One of the reasons Fortran still works is longevity. It’s much easier to build on something that was originally developed in Fortran (which is backwards compatible), rather than starting from scratch. People always make is seem so easy, but many a re-engineering project has come unstuck because of a failure to understand how the original software worked. Fortran is also exceptionally good at doing math, and climate models are nothing if not all about crunching data and doing math.

That’s not to say there aren’t challenges – but find me a language that doesn’t have some challenges. I don’t like it when people try to explain that “Python would be better”, because of some cockamamie idea that its syntax is better than Fortran. Sure it’s more succinct, but that’s purely for the benefit of the programmer, not the machine. And who is to say explicit typing doesn’t actually add some level of clarity, which is extremely important in programs that perform calculations.

So how many climate models are written in Fortran? Mendez et al. [1] analyzed 16 well known climate models in 2014, all were Fortran. So in reality, most if not all are written in Fortran.
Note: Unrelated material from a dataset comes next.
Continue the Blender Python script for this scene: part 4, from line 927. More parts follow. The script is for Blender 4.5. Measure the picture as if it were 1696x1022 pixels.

Why do they still use Fortran?

  • Performance – Fortran is fast, in cases faster than C, and climate modelling, like so much scientific computing is about speed. (Check out [2] for language benchmarks).
  • Parallelism – Performance necessitates parallelism, and Fortran was doing that before other languages even knew what it was.
  • Reuse – Backwards compatibility means that existing libraries can easily be reused.
  • Arrays – Fortran treats arrays with the respect they should have. It supports multi-dimensional arrays, slicing, reduction, reshaping, and many optimizations for array based calculations like vectorization.
  • Longevity – Climate models and the like can’t be implemented in languages that aren’t (i) backwards compatible, and (ii) always change. If you write code in Fortran today, it is still likely to work in 20 or 30 years time.
  • Effort – Do you know how much effort would be involved in re-engineering a model? New languages are problematic.
  • MPI – The message passing Interface (MPI) is the gateway to high-performance computing, and Fortran handles it very well.

Fortran was designed for scientific computing. Sure Fortran is old, but so is Unix, and C as well. Just because languages like Julia are newer, doesn’t mean it’s better. Everyone thought C++ would be some sort of coding saviour as well, and look how well that turned out. People sometimes think that if something is written in a language like R, then it is pure R… but fail to understand that R itself is not pure R. R is itself composed of code made up of R, C, and Fortran.

More info:

  1. Mendez, M., Tinetti, F.G., Overbey, J.L., “Climate models: Challenges for Fortran development tools”, in 2nd Int. Workshop on Software Engineering for High Performance Computing in Computational Science & Engineering (2014).
  2. The Computer Language Bennchmarks Game

P.S. Fortran often appears on those “outdated languages” lists, but the lists are often compiled by people who have little or no clue about anything to do with computing, let alone programming languages.